The reception was held on the top floor of Park Distillery Restaurant and Bar, which turned out to be an amazing venue for a wedding reception! The bartenders and waiters I interacted with were all from overseas (two from Australia, one from Scotland) and they were so nice and accommodating. One of the walls opened up to a large balcony that overlooked mountains and the street below. I would highly recommend this bar!

Day 3 (Banff to Jasper to Valemount, BC)

The next day of my trip mainly focused on the drive from Banff to Jasper on highway 93 and a couple of stops along the way. This drive, which goes through mountains the whole time, is absolutely breathtaking. It truly had the most beautiful views I’ve ever seen.

Along the way, I stopped to take a picture of Castle Mountain with Bow River below it. This stop is not one of the many sights listed as an attraction on the side of the highway, but it’s easy to find (get off highway 93 on Banff-Windermere Hwy and pull over on the side of the road before crossing the bridge for the best photo opportunity).

Castle Mountain

The Crossing Gas Station and Store is pretty much the only gas station you’ll come across easily on the trip, so I would recommend stopping here, if you don’t have a full tank (even though the store, gas pumps, and restaurants – one of which makes you cook your own food – are not very good).

About 30 minutes outside of Jasper, I stopped at Athabasca Falls, which is an absolute must-see on this drive. The main trail for the falls splits off a few ways so you’re able to see the falls from numerous angles and they’re all beautiful. This is a very good spot to get awesome pictures.

Athabasca Falls

I continued my drive past Jasper to Valemount, BC to my next Airbnb reservation.

Day 4 (Valemount, BC)

My Airbnb was a small cottage on a hobby farm with dogs, chickens, a wild turkey, cats, a donkey, a llama, a miniature horse and a lovely view of mountains with a walking trail. The porch was also filled with hummingbirds coming and going from the feeder. I recommend this hobby farm to anyone who likes the peace of the country and mountains (as a country girl, this was a dream place for me).

The city of Valemount was small and not very touristy, which was a nice change from the areas I visited in Alberta. They have a lovely small coffee shop called the Gathering Tree Eatery & Gift Shop, which was busy, but so cozy.

Not far outside of Valemount is Mount Robson which offers numerous trails and great photo opportunities.

Mount Robson

Very close to the Mount Robson guest center is a pull-off for Overlander Falls, which has a fun little hike to a great view of the falls.
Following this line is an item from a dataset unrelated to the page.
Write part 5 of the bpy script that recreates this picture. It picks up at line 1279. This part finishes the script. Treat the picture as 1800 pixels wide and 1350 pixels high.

Day 5 (Valemount to Jasper to Banff to Calgary)

I started my day off by stopping in downtown Jasper, which is very similar to downtown Banff, but the appeal of Jasper is all the hiking trails and beautiful views that I unfortunately didn’t have time to check out. In downtown Jasper, there’s a cute coffee shop/laundromat called SnowDome Coffee Bar (they make an awesome cup of coffee)!

Back on highway 93, my next stop was Mistaya Canyon, which is another must-see on the trip between Jasper and Banff. I only took a short part of the trail because of time constrictions, but next time I would plan more time for this stop.

Next was Peyto Lake – ah Peyto Lake – this is a breathtaking site. The hike up to the view is well kept, but would be tough for someone who has a hard time with hills. The viewpoint was extremely crowded, but I was able to get some lovely pictures of the astounding bright, teal-colored, water.

Shortly after Peyto Lake on highway 93 is Bow Lake, which is very close to the road, so it’s pretty accessible if you want to actually get close to the water.

Closer to Banff is Johnston Canyon. In the hiking area for this canyon, you can see the lower falls and then continue on to see the upper falls (a significantly longer hike). I was only able to see the lower falls and probably would have planned more time at this stop to continue onto the upper falls (I would plan maybe 3 hours if you want to hike to both). There’s also a gift shop and restaurant at the beginning of the trail, which is one of very few on highway 93.

After Johnston Canyon, I made my way back to the Calgary Airport to fly home to Cleveland.